Example of relations of the second kind

which are enough to generate the rest of the relations. The resulting partite presentation is

$$\begin{aligned} \langle a,b \vert \begin{array}{c}\mathcal {I}= m_{1,1}, m_{1,-1}, m_{-1,1}, m_{-1,-1}\\ \mathcal {U}= e, e^{-1} \end{array} \rightarrow \begin{array}{c} (12)\\ (1)(2) \end{array} \vert \begin{array}{c} \{e^5, m_{1,1}m_{1,-1}m_{-1,-1}m_{-1,1}, em_{-1,1}m_{-1,-1},\\ em_{-1,-1}m_{1,-1}, m_{1,1}e^{-1}m_{1,-1}, m_{-1,1}e^{-1}m_{1,1}\}, \{e^2\} \end{array} \rangle . \end{aligned}$$

7 Conclusion

In this paper, we showed that every vertex-transitive graph admits a partite presentation, but we were not able to limit the number of vertex classes required. This suggests

Problem 7.1

Can every vertex-transitive graph on at least 3 vertices be represented as a partite Cayley graph so that each vertex class contains at least two vertices?

Define the Cayleyness of a (vertex-transitive) graph \(\Gamma \) as the minimum number of vertex classes in any partite presentation of \(\Gamma \). Thus \(\Gamma \) is a Cayley graph if and only if it has Cayleyness 1.

Problem 7.2

Is there a vertex-transitive graph of Cayleyness (at least) n for every \(n\in {\mathbb {N}}\)?

Since the Cayleyness of a vertex-transitive graph \(\Gamma \) divides \(\vert V(\Gamma ) \vert \), a potential approach to answering this question is to enquire if for every prime \(p \in {\mathbb N}\), there is a vertex-transitive graph on \(p^k\) vertices for some \(k\in {\mathbb N}\) that is not a Cayley graph.

We observe that the Diestel-Leader graph DL(mn) for \(m\ne n\) has infinite Cayleyness. This follows by combining Proposition 5.17 with the fact that these graphs are not quasi-isometric to any finitely generated group [7, Theorem 1.4]. This motivates

Problem 7.3

Does a locally finite vertex-transitive graph \(\Gamma \) have finite Cayleyness if and only if \(\Gamma \) is quasi-isometric to a Cayley graph?
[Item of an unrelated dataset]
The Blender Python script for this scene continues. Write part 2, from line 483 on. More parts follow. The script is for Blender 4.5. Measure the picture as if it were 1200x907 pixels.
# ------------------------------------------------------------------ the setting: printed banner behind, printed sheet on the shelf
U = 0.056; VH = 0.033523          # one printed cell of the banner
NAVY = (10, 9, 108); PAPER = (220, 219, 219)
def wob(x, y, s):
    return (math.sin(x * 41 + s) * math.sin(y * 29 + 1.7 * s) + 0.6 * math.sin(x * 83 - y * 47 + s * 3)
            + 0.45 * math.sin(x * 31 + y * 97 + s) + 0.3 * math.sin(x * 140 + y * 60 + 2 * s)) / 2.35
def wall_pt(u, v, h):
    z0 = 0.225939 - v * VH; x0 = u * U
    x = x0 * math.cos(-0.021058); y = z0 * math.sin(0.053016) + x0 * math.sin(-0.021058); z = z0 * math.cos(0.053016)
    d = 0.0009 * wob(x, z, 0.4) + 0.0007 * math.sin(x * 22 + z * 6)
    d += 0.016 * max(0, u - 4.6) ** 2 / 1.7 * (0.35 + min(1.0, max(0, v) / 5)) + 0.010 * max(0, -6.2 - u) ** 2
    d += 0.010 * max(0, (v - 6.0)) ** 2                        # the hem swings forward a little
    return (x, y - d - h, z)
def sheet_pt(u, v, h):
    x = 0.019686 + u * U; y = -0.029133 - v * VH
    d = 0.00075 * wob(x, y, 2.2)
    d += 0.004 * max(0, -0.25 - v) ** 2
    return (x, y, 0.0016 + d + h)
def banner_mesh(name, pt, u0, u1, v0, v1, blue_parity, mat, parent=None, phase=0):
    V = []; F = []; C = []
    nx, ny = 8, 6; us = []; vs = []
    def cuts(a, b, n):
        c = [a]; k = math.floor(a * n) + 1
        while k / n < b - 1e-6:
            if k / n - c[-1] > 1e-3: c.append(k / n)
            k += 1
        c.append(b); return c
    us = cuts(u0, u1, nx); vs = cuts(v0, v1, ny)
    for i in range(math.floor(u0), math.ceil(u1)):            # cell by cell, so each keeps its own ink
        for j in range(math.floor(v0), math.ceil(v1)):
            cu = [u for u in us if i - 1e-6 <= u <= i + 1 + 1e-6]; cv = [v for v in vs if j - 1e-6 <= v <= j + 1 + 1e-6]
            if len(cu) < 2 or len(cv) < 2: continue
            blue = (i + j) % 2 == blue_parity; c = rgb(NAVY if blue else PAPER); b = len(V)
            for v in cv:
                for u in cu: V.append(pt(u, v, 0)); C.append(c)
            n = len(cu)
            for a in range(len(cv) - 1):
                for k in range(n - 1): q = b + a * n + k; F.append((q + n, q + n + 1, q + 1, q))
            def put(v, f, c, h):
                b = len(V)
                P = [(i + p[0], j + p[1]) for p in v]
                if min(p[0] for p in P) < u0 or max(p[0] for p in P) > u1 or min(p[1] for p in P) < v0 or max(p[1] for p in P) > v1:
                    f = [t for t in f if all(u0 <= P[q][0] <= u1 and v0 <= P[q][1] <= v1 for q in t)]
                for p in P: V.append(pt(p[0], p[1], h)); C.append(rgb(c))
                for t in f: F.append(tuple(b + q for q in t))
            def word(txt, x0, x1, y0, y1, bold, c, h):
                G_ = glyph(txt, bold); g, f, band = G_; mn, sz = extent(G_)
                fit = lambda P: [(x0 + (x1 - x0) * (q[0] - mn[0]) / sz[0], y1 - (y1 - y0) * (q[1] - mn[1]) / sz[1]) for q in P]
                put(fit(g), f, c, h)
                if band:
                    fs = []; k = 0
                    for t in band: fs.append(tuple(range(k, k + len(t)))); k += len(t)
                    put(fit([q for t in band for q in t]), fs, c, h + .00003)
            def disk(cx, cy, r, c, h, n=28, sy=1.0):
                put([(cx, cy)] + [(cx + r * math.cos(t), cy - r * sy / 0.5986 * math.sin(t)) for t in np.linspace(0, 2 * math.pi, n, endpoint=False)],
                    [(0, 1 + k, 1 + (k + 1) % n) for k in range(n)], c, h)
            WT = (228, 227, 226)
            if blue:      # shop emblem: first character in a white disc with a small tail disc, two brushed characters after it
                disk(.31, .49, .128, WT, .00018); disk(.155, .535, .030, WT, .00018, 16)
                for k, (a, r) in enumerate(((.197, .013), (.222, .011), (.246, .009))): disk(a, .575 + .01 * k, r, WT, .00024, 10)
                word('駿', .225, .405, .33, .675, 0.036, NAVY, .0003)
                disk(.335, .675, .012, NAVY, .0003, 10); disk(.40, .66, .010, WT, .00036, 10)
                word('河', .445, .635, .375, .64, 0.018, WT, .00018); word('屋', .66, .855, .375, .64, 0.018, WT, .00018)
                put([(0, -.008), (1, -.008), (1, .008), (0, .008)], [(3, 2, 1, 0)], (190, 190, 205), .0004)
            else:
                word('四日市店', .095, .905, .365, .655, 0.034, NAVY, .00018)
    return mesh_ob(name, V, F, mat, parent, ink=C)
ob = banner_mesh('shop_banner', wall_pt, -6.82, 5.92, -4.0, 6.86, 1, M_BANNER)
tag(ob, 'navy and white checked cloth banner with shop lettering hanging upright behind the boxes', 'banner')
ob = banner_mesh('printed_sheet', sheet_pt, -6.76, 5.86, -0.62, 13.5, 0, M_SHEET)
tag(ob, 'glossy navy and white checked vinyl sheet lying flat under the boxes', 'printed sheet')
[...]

We say that a locally finite (vertex-transitive) graph \(\Gamma \) is finitely presented if it has a partite presentation with finitely many vertex classes and finitely many relators. Is this equivalent to \(\pi _1(\Gamma )\) being generated by walks of bounded length? It would be interesting to generalise results about finitely presented groups such as [14] to finitely presented graphs in our sense.

It is not hard to show, using group presentations, that there are finitely many finite extensions of any finitely presented group. When it comes to vertex-transitive graphs the analogous question is still open and has been extensively studied, see [10, 22, 24] and references therein. We hope that partite presentations will be useful in developing an analogous proof.